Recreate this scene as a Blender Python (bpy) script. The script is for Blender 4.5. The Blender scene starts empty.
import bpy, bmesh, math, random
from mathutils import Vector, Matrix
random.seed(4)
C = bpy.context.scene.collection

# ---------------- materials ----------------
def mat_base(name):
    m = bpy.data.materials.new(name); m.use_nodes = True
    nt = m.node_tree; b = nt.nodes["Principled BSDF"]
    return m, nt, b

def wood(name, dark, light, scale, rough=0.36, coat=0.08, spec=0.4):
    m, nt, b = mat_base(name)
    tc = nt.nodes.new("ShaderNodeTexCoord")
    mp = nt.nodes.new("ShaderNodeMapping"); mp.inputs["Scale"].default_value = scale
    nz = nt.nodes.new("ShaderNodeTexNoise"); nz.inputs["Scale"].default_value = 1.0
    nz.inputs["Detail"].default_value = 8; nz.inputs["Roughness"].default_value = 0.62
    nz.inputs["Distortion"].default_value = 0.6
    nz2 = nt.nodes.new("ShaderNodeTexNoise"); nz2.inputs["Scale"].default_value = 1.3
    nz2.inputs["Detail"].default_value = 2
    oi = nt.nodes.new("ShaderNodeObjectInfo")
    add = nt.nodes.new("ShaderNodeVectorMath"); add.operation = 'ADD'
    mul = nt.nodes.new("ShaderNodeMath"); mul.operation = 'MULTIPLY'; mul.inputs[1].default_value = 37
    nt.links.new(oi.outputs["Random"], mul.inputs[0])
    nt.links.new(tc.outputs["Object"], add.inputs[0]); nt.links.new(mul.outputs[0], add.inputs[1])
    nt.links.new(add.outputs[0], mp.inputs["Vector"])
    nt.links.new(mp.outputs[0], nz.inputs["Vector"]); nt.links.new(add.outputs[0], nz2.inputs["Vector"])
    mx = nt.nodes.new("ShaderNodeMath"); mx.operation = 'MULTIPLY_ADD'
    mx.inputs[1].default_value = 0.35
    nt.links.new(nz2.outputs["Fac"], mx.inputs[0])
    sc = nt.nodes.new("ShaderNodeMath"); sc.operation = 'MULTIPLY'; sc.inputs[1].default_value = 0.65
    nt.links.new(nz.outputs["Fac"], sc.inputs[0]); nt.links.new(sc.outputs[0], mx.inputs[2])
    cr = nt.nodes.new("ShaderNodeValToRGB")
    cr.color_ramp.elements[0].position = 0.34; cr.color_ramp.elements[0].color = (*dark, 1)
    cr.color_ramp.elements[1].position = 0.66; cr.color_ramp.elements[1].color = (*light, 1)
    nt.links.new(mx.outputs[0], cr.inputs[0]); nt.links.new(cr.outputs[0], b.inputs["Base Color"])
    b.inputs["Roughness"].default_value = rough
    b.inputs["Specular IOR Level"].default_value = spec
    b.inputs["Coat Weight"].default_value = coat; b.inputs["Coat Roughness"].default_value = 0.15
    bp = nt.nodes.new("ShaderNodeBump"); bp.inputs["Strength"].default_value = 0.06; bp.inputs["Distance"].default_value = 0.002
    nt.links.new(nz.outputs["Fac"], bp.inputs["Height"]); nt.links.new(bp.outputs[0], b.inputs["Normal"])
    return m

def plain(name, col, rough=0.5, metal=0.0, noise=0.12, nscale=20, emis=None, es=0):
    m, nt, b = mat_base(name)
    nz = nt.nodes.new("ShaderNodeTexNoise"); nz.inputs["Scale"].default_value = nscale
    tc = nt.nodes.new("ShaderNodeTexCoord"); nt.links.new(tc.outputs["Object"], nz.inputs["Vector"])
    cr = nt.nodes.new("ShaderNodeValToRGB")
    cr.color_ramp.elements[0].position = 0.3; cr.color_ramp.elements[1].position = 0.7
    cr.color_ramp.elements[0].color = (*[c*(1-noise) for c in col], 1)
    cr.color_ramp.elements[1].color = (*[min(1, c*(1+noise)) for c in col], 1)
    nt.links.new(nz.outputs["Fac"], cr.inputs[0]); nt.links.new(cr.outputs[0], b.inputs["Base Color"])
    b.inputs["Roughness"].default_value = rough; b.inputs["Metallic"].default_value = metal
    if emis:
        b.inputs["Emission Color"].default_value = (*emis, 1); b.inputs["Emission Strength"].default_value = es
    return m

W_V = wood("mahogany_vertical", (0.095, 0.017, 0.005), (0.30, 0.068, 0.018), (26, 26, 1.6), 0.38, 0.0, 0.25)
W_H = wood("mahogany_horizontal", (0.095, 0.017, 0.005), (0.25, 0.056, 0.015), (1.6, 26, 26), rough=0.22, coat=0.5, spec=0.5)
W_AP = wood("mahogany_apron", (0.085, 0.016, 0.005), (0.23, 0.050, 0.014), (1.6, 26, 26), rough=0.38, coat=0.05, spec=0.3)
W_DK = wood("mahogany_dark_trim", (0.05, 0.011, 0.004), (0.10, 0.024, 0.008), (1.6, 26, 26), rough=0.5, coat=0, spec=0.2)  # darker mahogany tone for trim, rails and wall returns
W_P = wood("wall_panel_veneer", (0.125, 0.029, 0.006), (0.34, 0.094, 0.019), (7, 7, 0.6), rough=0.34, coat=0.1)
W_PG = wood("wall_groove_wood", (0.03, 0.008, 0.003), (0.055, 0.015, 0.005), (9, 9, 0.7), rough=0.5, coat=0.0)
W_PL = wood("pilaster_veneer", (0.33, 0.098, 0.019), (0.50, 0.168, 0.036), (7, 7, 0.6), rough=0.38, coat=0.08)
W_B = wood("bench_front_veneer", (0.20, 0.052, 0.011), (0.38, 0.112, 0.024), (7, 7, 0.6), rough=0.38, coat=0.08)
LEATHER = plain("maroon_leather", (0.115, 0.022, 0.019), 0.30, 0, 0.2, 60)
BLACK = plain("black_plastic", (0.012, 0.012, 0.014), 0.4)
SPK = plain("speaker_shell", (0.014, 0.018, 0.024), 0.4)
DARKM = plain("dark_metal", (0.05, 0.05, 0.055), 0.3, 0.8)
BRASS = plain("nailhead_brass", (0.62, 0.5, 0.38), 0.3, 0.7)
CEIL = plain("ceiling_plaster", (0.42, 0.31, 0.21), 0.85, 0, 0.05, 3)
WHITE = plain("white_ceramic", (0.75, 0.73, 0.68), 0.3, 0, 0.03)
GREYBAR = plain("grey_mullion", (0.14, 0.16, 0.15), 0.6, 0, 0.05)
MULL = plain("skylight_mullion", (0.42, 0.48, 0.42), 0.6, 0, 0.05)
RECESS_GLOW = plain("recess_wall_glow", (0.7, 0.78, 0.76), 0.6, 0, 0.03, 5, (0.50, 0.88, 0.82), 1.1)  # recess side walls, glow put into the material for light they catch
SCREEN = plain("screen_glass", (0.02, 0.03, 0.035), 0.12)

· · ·

*The exercise*
What is needed is an exact copy of the lines from the start of the listing through the line where "C = bpy.context.scene.collection" sits, please, both end lines included and nothing more.

*Correct result*
Recreate this scene as a Blender Python (bpy) script. The script is for Blender 4.5. The Blender scene starts empty.
import bpy, bmesh, math, random
from mathutils import Vector, Matrix
random.seed(4)
C = bpy.context.scene.collection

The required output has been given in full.